I have a sql statement is with pattern
SELECT id FROM table WHERE [conditions] ORDER BY [orders] LIMIT 10000 OFFSET 0
and the return value is like below:
id
-----
1
0
0
0
0
1
1
1
2
2
...
Then I want to get the distinct value as the
order of their first appearance, since there's an ORDER BY in the sql, and
DISTINCT or GROUP BY are both happened before ORDER BY in a sql, I tried
below sql.
SELECT DISTINCT id FROM (SELECT id FROM table WHERE [conditions] ORDER BY [orders] LIMIT 10000 OFFSET 0) tmp;
And the result is like what I want:
id
----
1
0
2
...
My question is: can I ensure that in a same
pattern SQL, DISTINCT will always return the distinct id as the order their
first appearance?
Thanks.
---------------Notes------------------
Below can be ignored.

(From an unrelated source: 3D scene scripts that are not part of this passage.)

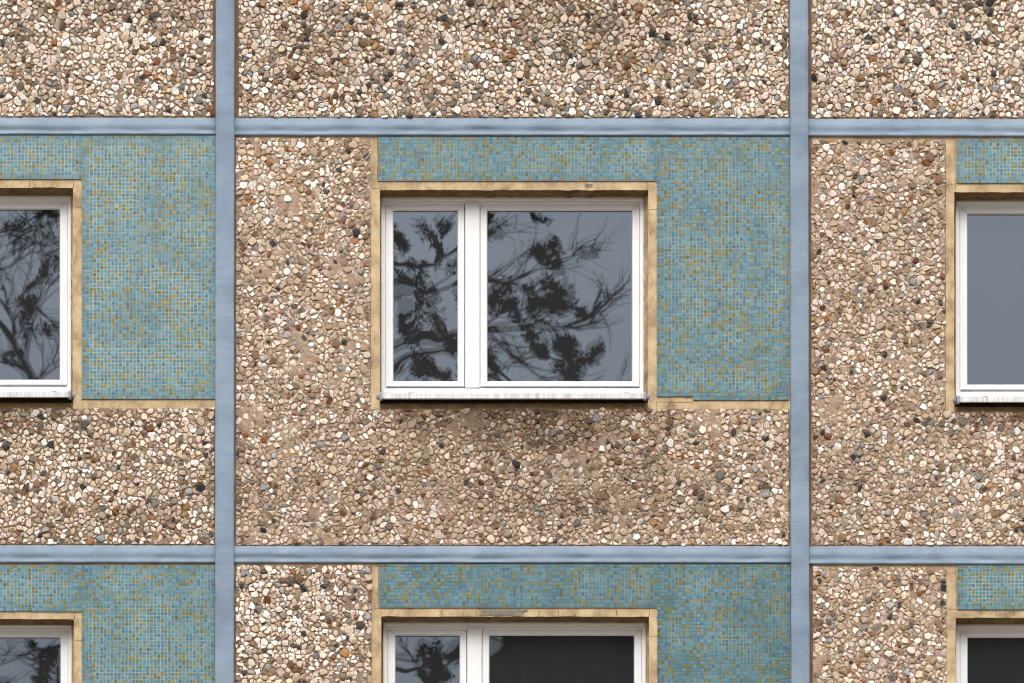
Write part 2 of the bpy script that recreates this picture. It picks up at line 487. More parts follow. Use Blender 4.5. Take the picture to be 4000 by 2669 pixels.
BLUES = [lin(86,138,154), lin(78,131,150), lin(96,142,158), lin(70,122,144), lin(106,144,158), lin(90,144,162), lin(82,130,140), lin(64,116,144)]
OLIVES = [lin(130,127,78), lin(116,116,66), lin(136,129,80), lin(94,102,68), lin(124,114,64)]
RUSTS = [lin(150,114,62), lin(138,104,56)]
def mosaic(name, parent, rects, holes=(), seed=1, grime=0.0, t=14.02):
    """glazed mosaic squares laid in sheets over pale grout"""
    rnd.seed(seed); mb = MB()
    X0 = min(r[0] for r in rects); Y0 = min(r[1] for r in rects); X1 = max(r[2] for r in rects); Y1 = max(r[3] for r in rects)
    sheet = {}
    nx_, ny_ = int(round((X1-X0)/t)), int(round((Y1-Y0)/t))
    tx = (X1-X0)/nx_; ty = (Y1-Y0)/ny_
    def inr(x, y, m=0):
        return any(r[0]-m <= x <= r[2]+m and r[1]-m <= y <= r[3]+m for r in rects)
    for i in range(nx_):
        for j in range(ny_):
            x = X0+(i+.5)*tx; y = Y0+(j+.5)*ty
            if not inr(x, y): continue
            sh = sheet.setdefault((i//16, (j+5)//16), (rnd.uniform(-1.1,1.1), rnd.uniform(-1.1,1.1), rnd.uniform(-.0002,.0002), rnd.uniform(.97,1.03)))
            if any(h[0] <= x <= h[2] and h[1] <= y <= h[3] for h in holes): continue
            if rnd.random() < .0012: continue
            x += sh[0] + rnd.gauss(0,.35); y += sh[1] + rnd.gauss(0,.35)
            r = rnd.random(); ol = .235 + .14*nz(x, y, .012, seed)
            c = rnd.choice(RUSTS) if r < .004 else rnd.choice(OLIVES) if r < ol else rnd.choice(BLUES)
            f = sh[3]*rnd.uniform(.90, 1.08)
            gr = grime*max(0, .5+nz(x, y*.3, .006, seed+5))
            f *= .90
            c = (c[0]*.93, c[1], c[2]*1.02)
            c = tuple(k*f*(1-gr*w) for k, w in zip(c, (.5,.38,.42)))
            hs_ = t*.5*rnd.uniform(.83,.89); rot = rnd.gauss(0,.02)
            tl = rnd.gauss(0,.022); tm = rnd.gauss(0,.022); y0 = -.0071 + sh[2] + rnd.gauss(0,.0002)
            vs = []
            for s_, dd in ((1.0, .0035), (.93, 0)):
                for (a, b) in ((-1,-1),(1,-1),(1,1),(-1,1)):
                    aa = (a-b*rot)*hs_*s_; bb = (b+a*rot)*hs_*s_
                    w = P(x+aa, y+bb, 0)
                    vs.append((w[0], y0+dd+(aa*tl+bb*tm)/600, w[2]))
            mb.add(vs, [(0,1,5,4),(1,2,6,5),(2,3,7,6),(3,0,4,7),(4,5,6,7)], c)
    # grout bed
    for (x0, y0, x1, y1) in rects:
        na = max(1, int((x1-x0)/14)); nb = max(1, int((y1-y0)/14)); vs = []; fs = []; cs = []
        for a in range(na+1):
            for b in range(nb+1):
                x = x0+(x1-x0)*a/na; y = y0+(y1-y0)*b/nb; w = P(x, y, 0)
                vs.append((w[0], -.0062 + .0001*nz(x,y,.06,1), w[2]))
                k = min(1, max(0, .80 + .5*nz(x, y, .009, seed+1) - 1.0*grime))
                e = min(x-x0, x1-x, y-y0, y1-y); k *= min(1, .3+e/60)
                lo_, hi_ = lin(84,100,98), lin(168,170,150)
                cs.append(tuple(p_*(1-k)+q_*k for p_, q_ in zip(lo_, hi_)))
        for a in range(na):
            for b in range(nb):
                q = a*(nb+1)+b; fs.append((q, q+1, q+nb+2, q+nb+1))
        mb.add(vs, fs); mb.c.extend(cs)
        c0 = lin(60,66,62)
        A = P(x0,y0); B = P(x1,y1)
        mb.add([(A[0],-.006,A[2]),(B[0],-.006,A[2]),(B[0],-.006,B[2]),(A[0],-.006,B[2]),(A[0],.003,A[2]),(B[0],.003,A[2]),(B[0],.003,B[2]),(A[0],.003,B[2])],
               [(0,1,5,4),(1,2,6,5),(2,3,7,6),(3,0,4,7)], c0)
    return mb.build(name, M_MOSAIC, parent)

def wall_panel(rect, hole, seed):
    """precast slab of sand-coloured concrete with the window opening cast in"""
    r = random.Random(seed); mb = MB()
    x0, y0, x1, y1 = rect
    def lines(a, b, cuts, st=28):
        ps = [a] + [c for c in cuts if a < c < b] + [b]; out = []
        for p, q in zip(ps, ps[1:]):
            k = max(1, int((q-p)/st)); out += [p+(q-p)*i/k for i in range(k)]
        return out + [b]
    if hole:
        hx0, hy0, hx1, hy1 = hole; xs = lines(x0, x1, (hx0, hx1)); ys = lines(y0, y1, (hy0, hy1))
    else: xs = lines(x0, x1, (), 200); ys = lines(y0, y1, (), 200)
    idx = {}; vs = []
    def jit(x, y):
        if not hole: return x, y
        onx = x in (hx0, hx1) and hy0-1 <= y <= hy1+1; ony = y in (hy0, hy1) and hx0-1 <= x <= hx1+1
        if onx: x += r.gauss(0, .5)
        if ony: y += r.gauss(0, .8)
        return x, y
    for i, x in enumerate(xs):
        for j, y in enumerate(ys):
            a, b = jit(x, y); w = P(a, b, 0); idx[(i,j)] = len(vs); vs.append((w[0], 0.0, w[2]))
    fs = []; fd = []
    for i in range(len(xs)-1):
        for j in range(len(ys)-1):
            if hole and hx0 <= xs[i] < hx1 and hy0 <= ys[j] < hy1: continue
            q = (idx[i,j], idx[i,j+1], idx[i+1,j+1], idx[i+1,j])
            (fd if hole and ys[j] >= hy1-.5 and ys[j+1] < hy1+60 and xs[i] >= hx0-8 and xs[i+1] <= hx1+8 else fs).append(q)  # band below the opening takes the darker material: painted sill shade
    mb.add(vs, fs, m=0); mb.f += fd; mb.m += [1]*len(fd)
    if hole:
        ia, ib = xs.index(hx0), xs.index(hx1); ja, jb = ys.index(hy0), ys.index(hy1)
        top = [idx[i, ja] for i in range(ia, ib+1)]; bot = [idx[i, jb] for i in range(ia, ib+1)]
        lef = [idx[ia, j] for j in range(ja, jb+1)]; rig = [idx[ib, j] for j in range(ja, jb+1)]
        for chain, m in ((top, 1), (bot, 1), (lef, 0), (rig, 0)):
            v2 = []; f2 = []
            for q in chain:
                v = vs[q]; v2 += [v, (v[0], .06, v[2]), (v[0], .24, v[2])]
            for a in range(len(chain)-1):
                for e in (0, 1): f2.append((a*3+e, a*3+3+e, a*3+4+e, a*3+1+e))
            mb.add(v2, f2, m=m)
    return mb.build('wall_panel', [M_TAN, M_SOFFIT], bld)

# the nine panels: rect of the slab, window opening, pebble rects, mosaic rects
VA, VB = (842, 917), (3084, 3159)       # vertical cover strips
XL, XR = -760, 4760
def panel(rect, hole, peb, mos, kind, seed, stain=(), grime=0.0, holes=()):
    w = wall_panel(rect, hole, seed)
    pebbles('pebble_facing', w, peb, kind, stain, seed=seed)
    if mos: mosaic('mosaic_facing', w, mos, holes, seed, grime)
    return w
# top row (only the strip below its windows is in the picture)
panel((XL, -560, 846, 463), None, [(XL, -560, 832, 457)], None, 'pale', 21, [(420, -80, 900, 250, .25)])
panel((913, -560, 3088, 466), None, [(933, -560, 3079, 461)], None, 'pale', 22, [(2250, 40, 620, 300, .26), (1150, 120, 300, 330, .15)])
panel((3155, -560, XR, 467), None, [(3169, -560, XR, 461)], None, 'pale', 23, [(3900, -60, 500, 200, .2)])
# middle row
panel((XL, 527, 846, 2132), (-755, 734, 285, 1575), [(XL, 1597, 838, 2127)],
      [(XL, 531, 320, 702), (320, 531, 842, 1561)], 'mixed', 31, [(-100, 1600, 420, 130, .5), (280, 1720, 24, 150, .3), (830, 1900, 22, 300, .25), (400, 2050, 500, 90, .2)])
panel((913, 531, 3088, 2136), (1484, 743, 2532, 1577), [(922, 541, 1447, 1600), (922, 1600, 3080, 2131)],
      [(1477, 537, 2566, 709), (2566, 537, 3083, 1551), (2707, 1551, 3083, 1565)], 'warm', 32,
      [(2000, 1590, 700, 190, .58), (1480, 1720, 30, 190, .3), (2535, 1740, 26, 210, .3), (2300, 1980, 700, 90, .15), (930, 1300, 26, 900, .25), (2100, 1830, 700, 330, .22), (1200, 1900, 500, 300, .12), (1000, 900, 200, 600, -.04)],
      .28, [(2560, 1551, 2707, 1570)])
panel((3155, 533, XR, 2138), (3728, 751, 4754, 1590), [(3169, 549, 3692, 1610), (3169, 1610, XR, 2130)],
      [(3736, 545, XR, 718)], 'warm', 33, [(4200, 1605, 520, 130, .6), (3730, 1720, 26, 170, .3), (3175, 1400, 26, 900, .25), (3300, 2000, 200, 300, .1)])
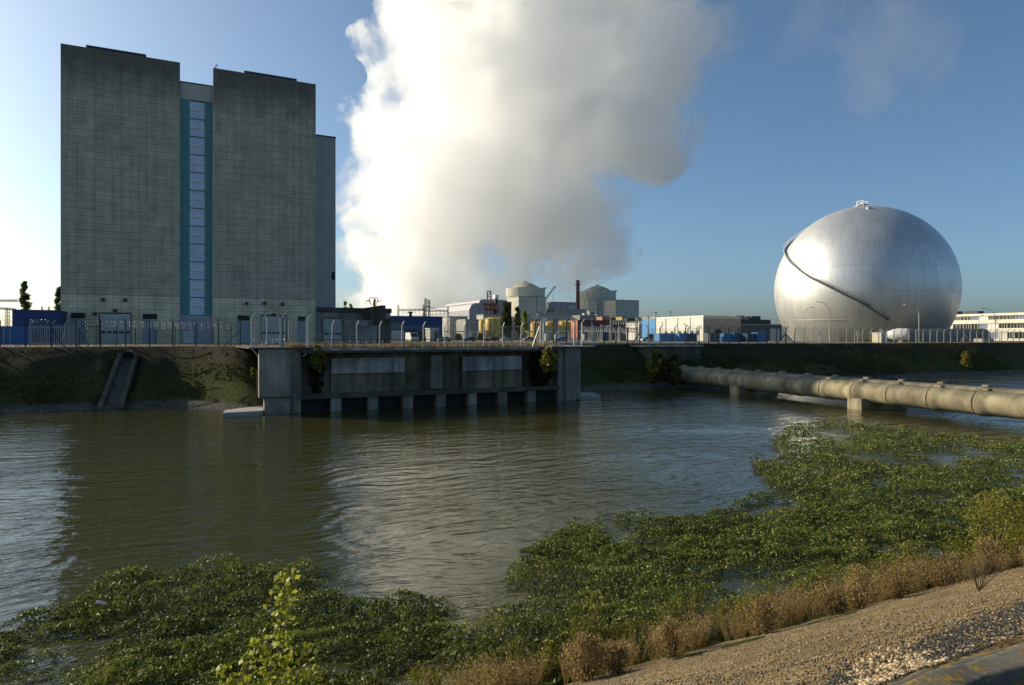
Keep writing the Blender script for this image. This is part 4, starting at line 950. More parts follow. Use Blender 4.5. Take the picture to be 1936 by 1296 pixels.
# big blue hall right of the annex
VBH = 205.0
t, a, b_, z1 = far_box('blue_hall', 'wide blue metal hall with shaded bays beyond the concrete annex', 'building', 716, 836.5, 599.5, VBH, 18, 'blue_clad')
MB().box(a, b_ + .2, VBH - .3, VBH + 18.2, z1, z1 + .25).build('roof', M['blue_clad'], t)
MB().box(ub(733, VBH), ub(764, VBH), VBH - .08, VBH, z1 * .52, z1 * .78).build('window', M['cont_grey'], t)
MB().box(ub(740, VBH), ub(764, VBH), VBH - .08, VBH, 0.1, z1 * .44).build('sliding_door', M['gate'], t)
MB().box(ub(767, VBH), ub(787, VBH), VBH - .07, VBH, 0.1, z1 * .5).build('bay_shade_panel', M['dark'], t)  # flat dark panel on the wall paints the shade inside an open bay
MB().box(ub(790, VBH), ub(812, VBH), VBH - .07, VBH, 0.1, z1 * .42).build('bay_shade_panel', M['dark'], t)  # second dark panel, shade of a bay put into its colour
q = MB(); q.lathe([(0.5, 0), (0.5, 1.2), (0.9, 1.25), (0.9, 1.6)], (ub(776, VBH + 5), VBH + 5, z1 + .2), 12); q.build('roof_vent', M['steel_dark'], t)
t, a, b_, z1 = far_box('plant_kiosk', 'small white concrete kiosk at the right end of the blue hall', 'kiosk', 813, 829, 622, 190, 4, 'pale_conc'); MB().box(a - .2, b_ + .2, 189.8, 194.2, z1, z1 + .2).build('roof', M['white'], t)
MB().box(a + (b_ - a) * .55, b_ - .3, 189.94, 190, 0.1, z1 * .8).build('door', M['steel_dark'], t)
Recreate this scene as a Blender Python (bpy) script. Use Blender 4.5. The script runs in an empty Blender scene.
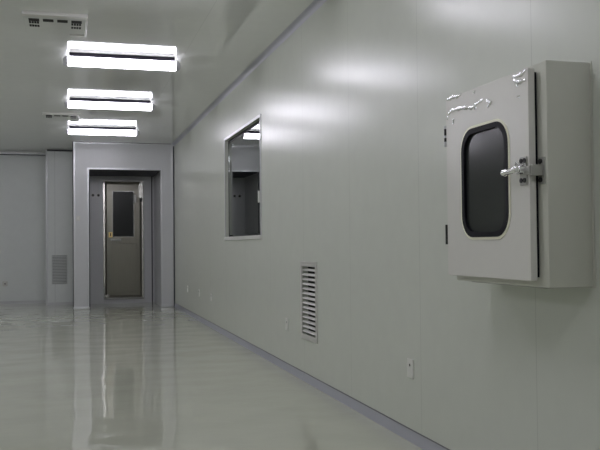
import bpy, bmesh, math, random
from mathutils import Vector, Matrix
random.seed(4)
scene = bpy.context.scene
COL = scene.collection

# ---------------------------------------------------------------- camera, world, exposure
F, YAW, PITCH, ROLL, CAM_H = 832.7, 0.27032, 0.02318, -0.00973, 1.051
cy, sy = math.cos(YAW), math.sin(YAW)
fwd = Vector((sy*math.cos(PITCH), cy*math.cos(PITCH), math.sin(PITCH)))
r0 = Vector((cy, -sy, 0)); u0 = r0.cross(fwd)
rr = r0*math.cos(ROLL) + u0*math.sin(ROLL)
uu = -r0*math.sin(ROLL) + u0*math.cos(ROLL)
cam_data = bpy.data.cameras.new('camera'); cam = bpy.data.objects.new('camera', cam_data)
COL.objects.link(cam)
cam_data.sensor_width = 36.0; cam_data.lens = F*36.0/600.0
cam_data.clip_start = 0.05; cam_data.clip_end = 100
cam.matrix_world = Matrix(((rr.x, uu.x, -fwd.x, 0), (rr.y, uu.y, -fwd.y, 0), (rr.z, uu.z, -fwd.z, CAM_H), (0, 0, 0, 1)))
scene.camera = cam
world = bpy.data.worlds.new('world'); scene.world = world; world.use_nodes = True
world.node_tree.nodes['Background'].inputs[0].default_value = (0.5, 0.5, 0.55, 1)
world.node_tree.nodes['Background'].inputs[1].default_value = 0.05
scene.view_settings.view_transform = 'Standard'; scene.view_settings.look = 'None'
scene.view_settings.exposure = 0.85; scene.view_settings.gamma = 1.0
scene.view_settings.use_curve_mapping = False
LAMP_STRENGTH = 9.0
LAMP_YS = (7.80, 10.18, 12.57, 5.42, 3.04, 0.66)

# ---------------------------------------------------------------- main measures (metres)
D, H = 1.743, 2.8                      # right wall, ceiling
B, B1, B2 = 14.37, 15.65, 16.27        # portal face, pilaster / recess back, far wall
XL, YR = -4.4, -3.8                    # left wall, rear wall
PX0, OX0, OX1, OZ = 0.073, 0.313, 1.518, 2.347   # portal left edge, opening
PIL = -0.404                           # pilaster left edge

# ---------------------------------------------------------------- materials
def mat(name, color, rough=0.4, metal=0.0, spec=0.5, coat=0.0, noise=0.0, nscale=20, bump=0.0, bscale=8, bdist=0.01, stretch=(1, 1, 1)):
    m = bpy.data.materials.new(name); m.use_nodes = True
    nt = m.node_tree; b = nt.nodes['Principled BSDF']
    b.inputs['Base Color'].default_value = (*color, 1)
    b.inputs['Roughness'].default_value = rough; b.inputs['Metallic'].default_value = metal
    b.inputs['Specular IOR Level'].default_value = spec
    b.inputs['Coat Weight'].default_value = coat; b.inputs['Coat Roughness'].default_value = 0.06
    geo = nt.nodes.new('ShaderNodeNewGeometry')
    mp = nt.nodes.new('ShaderNodeVectorMath'); mp.operation = 'MULTIPLY'
    mp.inputs[1].default_value = stretch
    nt.links.new(geo.outputs['Position'], mp.inputs[0])
    if noise > 0:
        n = nt.nodes.new('ShaderNodeTexNoise'); n.inputs['Scale'].default_value = nscale
        n.inputs['Detail'].default_value = 3
        nt.links.new(mp.outputs[0], n.inputs['Vector'])
        mx = nt.nodes.new('ShaderNodeMix'); mx.data_type = 'RGBA'
        mx.inputs[6].default_value = (*[c*(1-noise) for c in color], 1)
        mx.inputs[7].default_value = (*[min(1, c*(1+noise)) for c in color], 1)
        nt.links.new(n.outputs['Fac'], mx.inputs[0]); nt.links.new(mx.outputs[2], b.inputs['Base Color'])
    if bump > 0:
        n = nt.nodes.new('ShaderNodeTexNoise'); n.inputs['Scale'].default_value = bscale
        n.inputs['Detail'].default_value = 2
        nt.links.new(mp.outputs[0], n.inputs['Vector'])
        bp = nt.nodes.new('ShaderNodeBump'); bp.inputs['Strength'].default_value = bump
        bp.inputs['Distance'].default_value = bdist
        nt.links.new(n.outputs['Fac'], bp.inputs['Height']); nt.links.new(bp.outputs[0], b.inputs['Normal'])
    return m

def panel_mat(name, color, rough, axis, offset, pitch, width=0.006, seam=0.72, bump=0.12):
    """painted steel panels: faint mottling, a thin dark joint every pitch metres along an axis"""
    m = mat(name, color, rough, noise=0.03, nscale=9, bump=bump, bscale=2.2, bdist=0.01)
    nt = m.node_tree; b = nt.nodes['Principled BSDF']
    src = b.inputs['Base Color'].links[0].from_socket
    geo = nt.nodes.new('ShaderNodeNewGeometry'); sx = nt.nodes.new('ShaderNodeSeparateXYZ')
    nt.links.new(geo.outputs['Position'], sx.inputs[0])
    def mth(op, a, bval):
        n = nt.nodes.new('ShaderNodeMath'); n.operation = op
        nt.links.new(a, n.inputs[0]); n.inputs[1].default_value = bval
        return n.outputs[0]
    v = mth('SUBTRACT', sx.outputs[axis], offset-width/2)
    v = mth('FLOORED_MODULO', v, pitch)
    v = mth('LESS_THAN', v, width)
    mx = nt.nodes.new('ShaderNodeMix'); mx.data_type = 'RGBA'
    nt.links.new(v, mx.inputs[0]); nt.links.new(src, mx.inputs[6])
    mx.inputs[7].default_value = (*[c*seam for c in color], 1)
    nt.links.new(mx.outputs[2], b.inputs['Base Color'])
    return m

PAINT = (0.70, 0.73, 0.66)
M = {}
M['wall'] = panel_mat('painted_wall_panel', PAINT, 0.25, 1, 2.878, 1.105, 0.005, 0.86)
M['wall'].node_tree.nodes['Principled BSDF'].inputs['Specular IOR Level'].default_value = 0.24
M['wall_x'] = panel_mat('painted_back_panel', (0.80, 0.83, 0.82), 0.28, 0, -1.35, 1.1)
M['portal'] = mat('painted_portal_panel', (0.63, 0.64, 0.65), 0.28, noise=0.02, bump=0.1, bscale=2)
M['ceiling'] = panel_mat('painted_ceiling_panel', (0.83, 0.845, 0.81), 0.05, 0, 1.02, 2.36, 0.006, 0.9, 0.05)
M['cove'] = mat('anodised_cove', (0.47, 0.48, 0.53), 0.5)
M['trim'] = mat('anodised_corner_trim', (0.66, 0.67, 0.68), 0.3, metal=0.3)
M['joint'] = mat('dark_joint', (0.05, 0.05, 0.06), 0.6)
M['joint_grey'] = mat('grey_joint', (0.22, 0.22, 0.24), 0.6)
M['cabinet'] = mat('cabinet_enamel', (0.68, 0.69, 0.61), 0.24, noise=0.015, bump=0.05, bscale=5)
M['door_enamel'] = mat('cabinet_door_enamel', (0.79, 0.785, 0.735), 0.26, noise=0.015, bump=0.05, bscale=5)
M['film'] = mat('loose_protective_film', (0.95, 0.95, 0.97), 0.22, metal=0.9)
M['cream'] = mat('cream_window_bead', (0.95, 0.95, 0.76), 0.35)
M['rubber'] = mat('black_rubber', (0.006, 0.006, 0.010), 0.5, spec=0.15)
M['smoked'] = mat('smoked_pane', (0.032, 0.036, 0.034), 0.15, spec=0.35)
M['chrome'] = mat('chrome', (0.95, 0.95, 0.97), 0.1, metal=1.0)
M['nickel'] = mat('brushed_nickel', (0.45, 0.45, 0.42), 0.4, metal=0.6)
M['screw'] = mat('dark_screw', (0.03, 0.03, 0.03), 0.4, metal=0.5)
M['steel'] = mat('stainless_steel', (0.27, 0.26, 0.215), 0.28, metal=0.5, noise=0.08, nscale=30, stretch=(1, 1, 0.1))
M['steel_bright'] = mat('bright_stainless_edge', (0.75, 0.74, 0.68), 0.25, metal=0.7)
M['steel_edge'] = mat('stainless_frame', (0.36, 0.36, 0.34), 0.3, metal=0.5)
M['brass'] = mat('brass_plate', (0.75, 0.58, 0.22), 0.35, metal=0.3)
M['white'] = mat('white_plastic', (0.66, 0.66, 0.63), 0.3)
M['socket'] = mat('socket_plastic', (0.82, 0.83, 0.78), 0.3)
M['grille'] = mat('white_grille', (0.62, 0.62, 0.58), 0.35)
M['blade'] = mat('white_louvre_blade', (0.9, 0.9, 0.86), 0.35)
M['grille_grey'] = mat('grey_grille', (0.60, 0.62, 0.61), 0.45)
M['grille_back'] = mat('grey_duct_back', (0.2, 0.21, 0.21), 0.6)
M['slot'] = mat('dark_slot', (0.006, 0.006, 0.006), 0.8)
M['housing'] = mat('lamp_housing', (0.03, 0.025, 0.05), 0.6)
M['cap'] = mat('lamp_end_cap', (0.62, 0.62, 0.68), 0.2, spec=0.8)
M['sill'] = mat('white_sill', (0.75, 0.75, 0.72), 0.4)
M['dark_room'] = mat('unlit_room', (0.16, 0.165, 0.17), 0.6)

m = bpy.data.materials.new('glowing_diffuser'); m.use_nodes = True
nt = m.node_tree; nt.nodes.clear()
em = nt.nodes.new('ShaderNodeEmission'); em.inputs[0].default_value = (0.92, 0.89, 1.0, 1); em.inputs[1].default_value = LAMP_STRENGTH
out = nt.nodes.new('ShaderNodeOutputMaterial'); nt.links.new(em.outputs[0], out.inputs[0]); M['lamp'] = m

m = mat('window_glass', (0.6, 0.64, 0.62), 0.0); b = m.node_tree.nodes['Principled BSDF']
b.inputs['Transmission Weight'].default_value = 1.0; b.inputs['IOR'].default_value = 1.5; M['glass'] = m

# floor: glossy grey-green epoxy with slow ripples
m = mat('epoxy_floor', (0.595, 0.615, 0.51), 0.05, noise=0.03, nscale=1.6); nt = m.node_tree; b = nt.nodes['Principled BSDF']
b.inputs['IOR'].default_value = 1.5
geo = nt.nodes.new('ShaderNodeNewGeometry')
n1 = nt.nodes.new('ShaderNodeTexNoise'); n1.inputs['Scale'].default_value = 2.6; n1.inputs['Detail'].default_value = 0.6
n2 = nt.nodes.new('ShaderNodeTexNoise'); n2.inputs['Scale'].default_value = 11.0; n2.inputs['Detail'].default_value = 1
for n in (n1, n2): nt.links.new(geo.outputs['Position'], n.inputs['Vector'])
ad = nt.nodes.new('ShaderNodeMath'); ad.operation = 'MULTIPLY_ADD'; ad.inputs[1].default_value = 0.08
nt.links.new(n2.outputs['Fac'], ad.inputs[0]); nt.links.new(n1.outputs['Fac'], ad.inputs[2])
bp = nt.nodes.new('ShaderNodeBump'); bp.inputs['Strength'].default_value = 0.8; bp.inputs['Distance'].default_value = 0.008
nt.links.new(ad.outputs[0], bp.inputs['Height']); nt.links.new(bp.outputs[0], b.inputs['Normal'])
M['floor'] = m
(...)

I just noticed many
peoples are recommended to try GROUP BY, so I tried below sql as well:
SELECT id FROM (SELECT id FROM table WHERE [conditions] ORDER BY [orders] LIMIT 10000 OFFSET 0) tmp GROUP BY id;
but the returning is reordered by the
alpha-beta order (it's not integer order because the column is a CHAR column
for the real id is a string), which is not what I want.
id
----
0
1
10
100
....
|
Hi Cuero ,
Here I am using PostgreSql and this code is working in it …
If you query for
creating table is like this :
CREATE TABLE public.table
(
id text,
name text
);
Then for Obtaining above result You can use this code :
SELECT Distinct CAST(coalesce(id) AS Integer) FROM public.table ORDER BY CAST(coalesce(id) AS Integer);
Note :
coalesce : Evaluates the arguments in order and returns the
current value of the first expression that initially does not evaluate to NULL.